Di Sumut, dampaknya pun sudah dirasakan oleh warga di sekitar PLTU Pangkalan Susu, Kabupaten Langkat. Masyarakat di sekitarnya mengalami berbagai jenis penyakit, seperti gatal-gatal, kulit melepuh, dan infeksi saluran pernapasan atas. Sektor ekonomi juga sangat terdampak karena kerusakan laut akibat limbah batubara. Hasil tangkapan nelayan menurut dan pertanian pun merosot sejak PLTU beroperasi pada 2016.
Peran G20 mitigas krisis iklim
Dalam artikel berjudul ”Peran G20 dalam Mitigasi Krisis Iklim Global” di rubrik Riset Kompas.id, Kamis (17/11/2022), disebutkan, setidaknya ada tiga target prioritas G20 tahun ini, yaitu arsitektur kesehatan global, transformasi ekonomi digital, dan transisi energi berkelanjutan.
Penambahan emisi karbon kelompok G20 disebut sangat besar. Pada 2020, sekitar 84 persen dari total 35,26 miliar ton emisi karbon yang tercatat di seluruh dunia disumbang negara anggota G20. Sebanyak 29 miliar ton di antaranya disumbang dari buangan energi fosil, industri, penggunaan lahan, dan lain sebagainya.

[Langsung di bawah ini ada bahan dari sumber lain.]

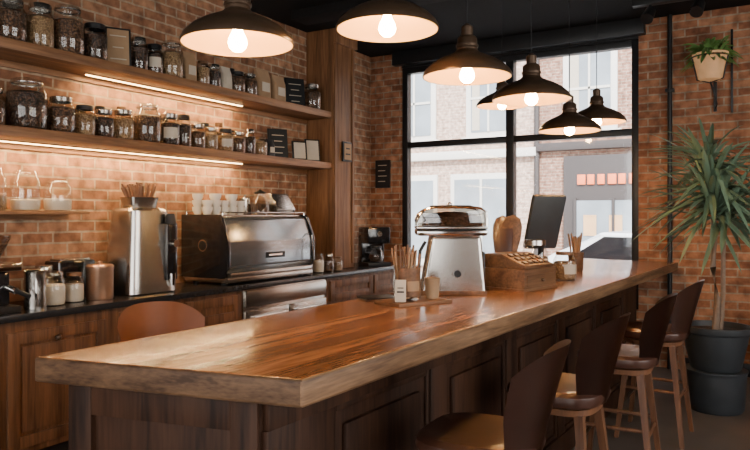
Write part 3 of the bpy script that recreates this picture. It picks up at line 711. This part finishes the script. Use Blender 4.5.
for fl in (1, 2):
    for x in (-24, -21.4, -18.8, -16.2, -13.6, -11.2, -8.8, -6.6, -4.0, -1.6, .8, 3.2, 5.6):
        z0 = .7+fl*3.0
        b.bx(x-.65, x+.65, 16.93, 17.0, z0-.14, z0+1.95, M_stonep, .01); b.bx(x-.50, x+.50, 16.91, 16.95, z0, z0+1.8, M_shopglass)
        b.bx(x-.025, x+.025, 16.88, 16.93, z0, z0+1.8, M_white); b.bx(x-.5, x+.5, 16.88, 16.93, z0+.87, z0+.93, M_white)
        b.bx(x-.46, x-.25, 16.895, 16.915, z0+.05, z0+1.75, M_paper); b.bx(x-.75, x+.75, 16.84, 17.0, z0-.22, z0-.13, M_stonep, .01)
b.bx(-26, -5.3, 16.80, 17.0, 3.0, 3.22, M_stonep, .02); b.bx(-5.3, 8, 16.78, 17.0, 3.1, 3.3, M_dark, .02)
b.bx(-26, -5.3, 16.7, 17.0, 7.4, 7.7, M_stonep, .02); b.cyl((-5.3, 16.9, -.1), (-5.3, 16.9, 7.5), .07, M_dark)
for x in (-23, -19.5, -16, -12.2, -9.0, -6.8):
    b.bx(x-.9, x+.9, 16.92, 17.0, .1, 2.6, M_stonep, .01); b.bx(x-.78, x+.78, 16.90, 16.95, .3, 2.45, M_shopglass); b.bx(x-.03, x+.03, 16.86, 16.92, .3, 2.45, M_white)
b.bx(-4.6, -1.4, 16.80, 17.0, -.05, 2.95, M_dark, .01); b.bx(-4.3, -1.6, 16.76, 16.82, .25, 1.85, M_shopglass)
for x in (-4.1, -3.5, -2.9, -2.3): b.bx(x, x+.3, 16.74, 16.77, 1.0, 1.5, M_shopwarm)
for x in (-4.3, -3.4, -2.5, -1.65): b.bx(x-.03, x+.03, 16.70, 16.80, .2, 1.9, M_dark)
for i in range(11): b.bx(-4.25+i*.24, -4.09+i*.24+(.03 if i % 3 == 0 else 0), 16.74, 16.80, 2.24, 2.48, M_sign, .01)
b.obj('street_building')
b = MB()
car = [(-2.1, .25), (2.1, .25), (2.15, .65), (1.9, .85), (1.15, .95), (.55, 1.38), (-1.0, 1.42), (-1.75, 1.0), (-2.12, .92), (-2.18, .6)]
b.prism(car, 'XZ', -.85, .85, M_carw, .06, seg=3)
b.prism([(1.0, .96), (.5, 1.32), (-.1, 1.34), (-.1, .96)], 'XZ', -.862, .862, M_blackgloss); b.prism([(-.2, .96), (-.2, 1.34), (-.95, 1.35), (-1.5, 1.0)], 'XZ', -.862, .862, M_blackgloss)
for x in (-1.3, 1.3):
    for y in (-.86, .66): b.cyl((x, y, .30), (x, y+.2, .30), .30, M_black, seg=28); b.cyl((x, y-.01, .30), (x, y+.21, .30), .17, M_steel, seg=20)
b.bx(-2.2, -2.1, -.75, -.5, .65, .8, M_sign, .01); b.bx(-2.2, -2.1, .5, .75, .65, .8, M_sign, .01)
b.obj('parked_car', (-1.5, 12.2, -.20))

# ------------------------------------------------------------------ lights
def area(name, loc, direction, sx, sy, power, col):
    l = bpy.data.lights.new(name, 'AREA'); l.shape = 'RECTANGLE'; l.size = sx; l.size_y = sy; l.energy = power; l.color = col
    o = bpy.data.objects.new(name, l); scene.collection.objects.link(o); o.location = loc
    o.rotation_euler = Vector(direction).to_track_quat('-Z', 'Y').to_euler(); return o
area('added_fill_right', (XR+0.35, 2.4, 1.9), (-1, 0, -.1), 4.2, 2.4, 105, (1, .86, .70))  # added warm fill light, shining in through the right-wall opening
area('added_fill_back', (-.7, YB-0.4, 1.9), (0, 1, -.1), 4.8, 2.4, 80, (1, .85, .68))  # added warm fill from behind the camera, lights the bar end
def led(name, y0, y1, z, pw):
    l = bpy.data.lights.new(name, 'AREA'); l.shape = 'RECTANGLE'; l.size = .018; l.size_y = y1-y0-.03; l.energy = pw; l.color = (1, .64, .29)
    o = bpy.data.objects.new(name, l); scene.collection.objects.link(o); o.location = (XL+.10, (y0+y1)/2, z)
    o.rotation_euler = (0, 0, 0)
led('shelf_led', 3.1, 4.75, ZS1-.080, 17)
led('shelf_led', 1.6, 4.75, ZS2-.080, 36)
p = area('window_portal', ((WX0+WX1)/2, YW+0.22, (WZ0+WZ1)/2), (0, -1, 0), WX1-WX0, WZ1-WZ0, 10, (1, 1, 1)); p.data.cycles.is_portal = True
s = bpy.data.lights.new('sun', 'SUN'); s.energy = 16; s.angle = rad(3); s.color = (1, .96, .9)
so = bpy.data.objects.new('sun', s); scene.collection.objects.link(so); so.rotation_euler = Vector((-.35, .8, -.65)).to_track_quat('-Z', 'Y').to_euler()
wd = bpy.data.worlds.new('sky'); scene.world = wd; wd.use_nodes = True; nt = wd.node_tree
bg = nt.nodes['Background']; bg.inputs[1].default_value = 5.5
tc = nt.nodes.new('ShaderNodeTexCoord'); sp = nt.nodes.new('ShaderNodeSeparateXYZ'); rp = nt.nodes.new('ShaderNodeValToRGB')
nt.links.new(tc.outputs['Generated'], sp.inputs[0]); nt.links.new(sp.outputs[2], rp.inputs[0]); nt.links.new(rp.outputs[0], bg.inputs[0])
rp.color_ramp.elements[0].color = (.95, .95, .96, 1); rp.color_ramp.elements[1].color = (.76, .84, 1, 1)

# ------------------------------------------------------------------ camera
cam = bpy.data.cameras.new('camera'); co = bpy.data.objects.new('camera', cam); scene.collection.objects.link(co)
cam.sensor_width = 36; cam.lens = 680/750*36; cam.shift_y = -10/750
co.location = (0, 0, 1.5); co.rotation_euler = (rad(90), 0, rad(30.8))
scene.camera = co
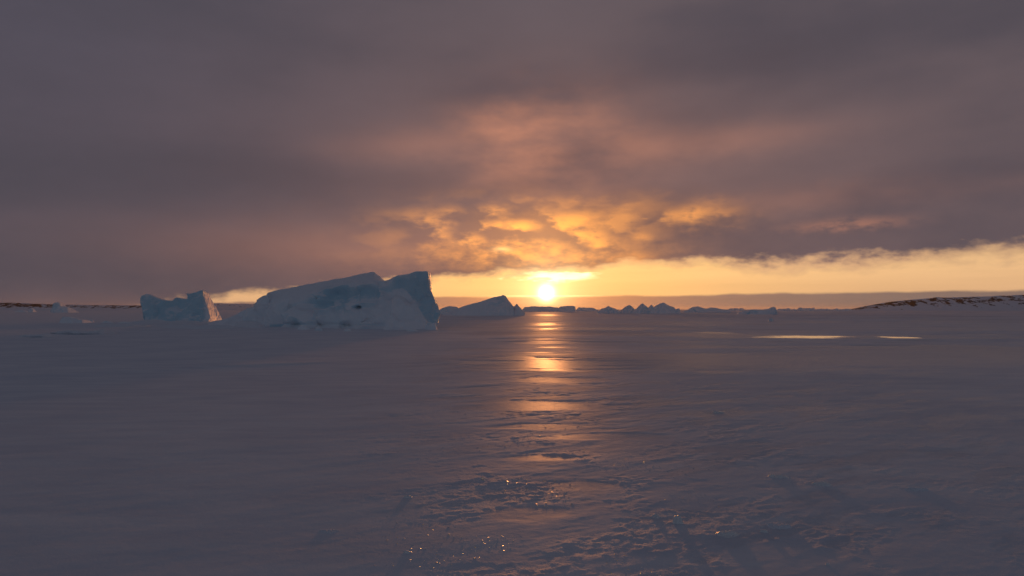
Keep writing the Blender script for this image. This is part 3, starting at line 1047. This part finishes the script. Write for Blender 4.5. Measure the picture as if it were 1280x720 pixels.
shore('headland', [(1058, 387.5), (1066, 385.5), (1085, 381.5), (1110, 377.5), (1140, 374), (1180, 371.5), (1240, 369.8), (1290, 368.5), (1400, 366), (1700, 362)], 640, 160, 389,
      [(1058, 1.15), (1110, 1.0), (1150, .85), (1200, .85), (1280, .85), (1700, .7)])
shore('shore', [(-500, 372), (-150, 376), (0, 378.2), (30, 378.6), (60, 380), (110, 381), (175, 381.5), (260, 379), (330, 380), (420, 383), (500, 388)], 900, 200, 388,
      [(-500, 1.1), (60, 1.1), (90, .8), (170, .9), (230, .35), (500, .3)])

# ------------------------------------------------------------------ foreground ice lumps
LUMPS = [
    (848, 654, 10, 7, 'pale pyramid-shaped ice lump alone on the bare foreground ice'),
    (414, 664, 22, 2.4, 'flat sliver of ice with a sunlit top on the smooth snow, leftmost of the lumps'),
    (974, 596, 20, 5, 'thin ice plate with an orange-lit rim, farthest of the lumps at the right'),
    (1028, 606, 17, 6, 'crusty ice lump right of the orange-rimmed plate'),
    (974, 658, 24, 4, 'long thin ice plate below the crusty lump'),
    (955, 665, 7, 6, 'small bright ice chip touching the left end of the long thin plate'),
    (820, 646, 10, 5, 'small ice wedge just left of the pyramid-shaped lump'),
    (1034, 707, 4, 4, 'tiny sparkling ice chip near the lower right'),
    (510, 692, 10, 4, 'small ice sliver at the edge of the crusted ice'),
    (510, 622, 10, 3, 'small smooth ice bump on the left fringe of the crusted ice'),
    (1140, 612, 24, 4, 'shadowed low ice plate, rightmost of the lumps'),
    (908, 668, 22, 5, 'broad rough ice plate left of the long thin plate'),
    (898, 516, 11, 2.6, 'small ridge of ice standing farther out, right of the glitter'),
]
for k, (px, py, hw, hh, lab) in enumerate(LUMPS):
    f = foot(px, py)
    s = f.y / FPX
    w, h = hw * s, hh * s * (1.3 if k == 0 else 0.75)
    rs = random.Random(200 + k)
    z0 = ground_z(f.x, f.y)
    pts = []
    dpt = max(w * .8, h)
    for i in range(7):
        a = i / 7 * 6.283 + rs.uniform(-.25, .25)
        pts.append(Vector((f.x + math.cos(a) * w * rs.uniform(.8, 1.05), f.y + math.sin(a) * dpt * rs.uniform(.7, 1.05), z0 - .012 - .1 * h)))
    sk = rs.uniform(-.5, .5) if k else 0.0
    for i in range(4):
        a = i / 4 * 6.283 + rs.uniform(-.5, .5)
        q = .3 if k == 0 else rs.uniform(.2, .6)
        pts.append(Vector((f.x + (math.cos(a) * q + sk * .3) * w, f.y + math.sin(a) * dpt * q, z0 + h * (1 if k == 0 else rs.uniform(.3, .9)))))
    me = remesh([pts], max(min(w, h) * .12, .0025), 1)
    p, n = get_co(me), get_no(me)
    d = h * .34 * fbm3(p, .8 / h, 4, k * 3.1) * sstep(z0 - .02, z0 + .3 * h, p[:, 2])
    put_co(me, p + n * d[:, None])
    o = finish('ice_lump', me, M_CHUNK if k not in (1, 10, 4) else M_SNOW, None, Vector((f.x, f.y, z0)))
    tag(o, lab, 'ice lump', 'ice lumps on the foreground ice')

# countless crumbs of broken crust: one object
bm = bmesh.new()
cnt = 0
tries = 0
while cnt < 2400 and tries < 40000:
    tries += 1
    px = random.gauss(715, 150)
    py = 386 + 334 * random.uniform(.30, 1.04)
    f = foot(px, py)
    m_ = float(noise2(np.array([f.x * .9]), np.array([f.y * .9]), 77)[0])
    lim = .12 + .35 * abs((px - 720) / 400)
    if m_ < lim + random.uniform(-.12, .12):
        continue
    s = random.choice((1, 1, 1, 1.4, 2.2)) * random.uniform(.0018, .0038)
    z0 = 0.0
    mat_pts = [Vector((f.x + random.gauss(0, s), f.y + random.gauss(0, s), random.uniform(-.9, .55) * s)) for _ in range(8)]
    hull_into(bm, mat_pts)
    cnt += 1
me = bpy.data.meshes.new('ice_crumbs')
bm.to_mesh(me)
bm.free()
p = get_co(me)
# settle every crumb on the ground under it
p[:, 2] += ground_fields(p[:, 0], p[:, 1])[0]
put_co(me, p)
me.materials.append(M_CHUNK)
o = bpy.data.objects.new('ice_crumbs', me)
o['kind'] = 'stuff'
o['label'] = 'crumbs of broken ice crust glinting on the foreground ice'
o['category'] = 'ice crumbs'
col.objects.link(o)

# ------------------------------------------------------------------ haze over the ice
me = bpy.data.meshes.new('haze')
HX, HZ0, HZ1 = 6400.0, -1.5, 17.5
me.from_pydata([(x, y, z) for z in (HZ0, HZ1) for y in (-HX, HX) for x in (-HX, HX)], [],
               [(0, 2, 3, 1), (4, 5, 7, 6), (0, 1, 5, 4), (2, 6, 7, 3), (0, 4, 6, 2), (1, 3, 7, 5)])
mh = bpy.data.materials.new('thin ice haze')
mh.use_nodes = True
th = mh.node_tree
th.nodes.clear()
ho = th.nodes.new('ShaderNodeOutputMaterial')
hv = th.nodes.new('ShaderNodeVolumePrincipled')
hv.inputs['Color'].default_value = (0.92, 0.90, 0.92, 1)
hv.inputs['Density'].default_value = 0.00012
hv.inputs['Anisotropy'].default_value = 0.6
th.links.new(hv.outputs[0], ho.inputs['Volume'])
me.materials.append(mh)
o = bpy.data.objects.new('haze', me)
o['kind'] = 'stuff'
col.objects.link(o)

# ------------------------------------------------------------------ render look
vs = scene.view_settings
vs.view_transform = 'Standard'
vs.look = 'None'
vs.exposure = 0.0
vs.gamma = 1.0
vs.use_curve_mapping = False
scene.display_settings.display_device = 'sRGB'
scene.cycles.max_bounces = 6
scene.cycles.use_denoising = True
scene.cycles.sample_clamp_indirect = 6.0
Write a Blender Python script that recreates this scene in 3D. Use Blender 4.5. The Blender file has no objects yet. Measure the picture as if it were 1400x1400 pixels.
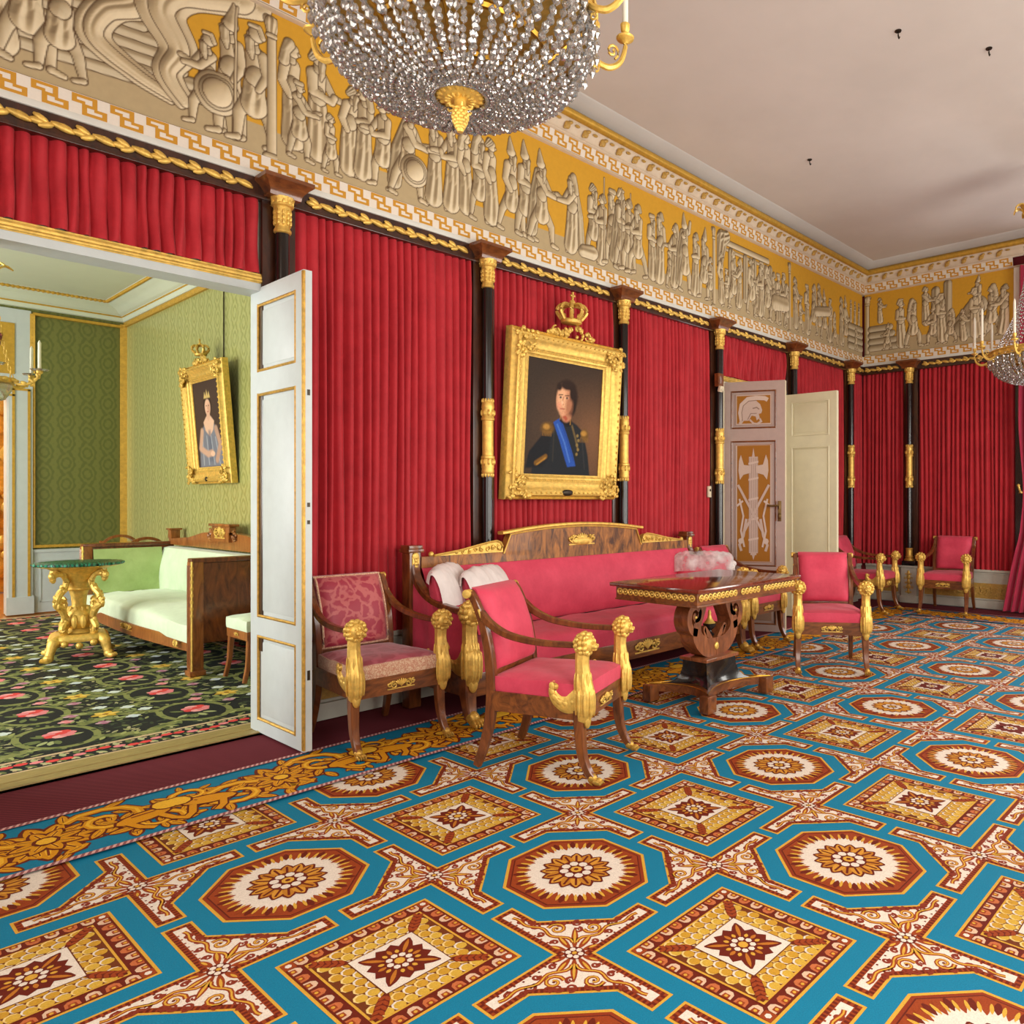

Selama empat dekade terakhir ada tiga negara G20 yang memiliki tren kenaikan emisi karbon lebih dari 60 persen. Negara itu adalah China dengan peningkatan emisi karbon 70,08 persen, Indonesia 63,11 persen, dan India 62,16 persen. Periode kenaikan terbesar gas rumah kaca (GRK) tersebut muncul antara tahun 1990 dan 2010.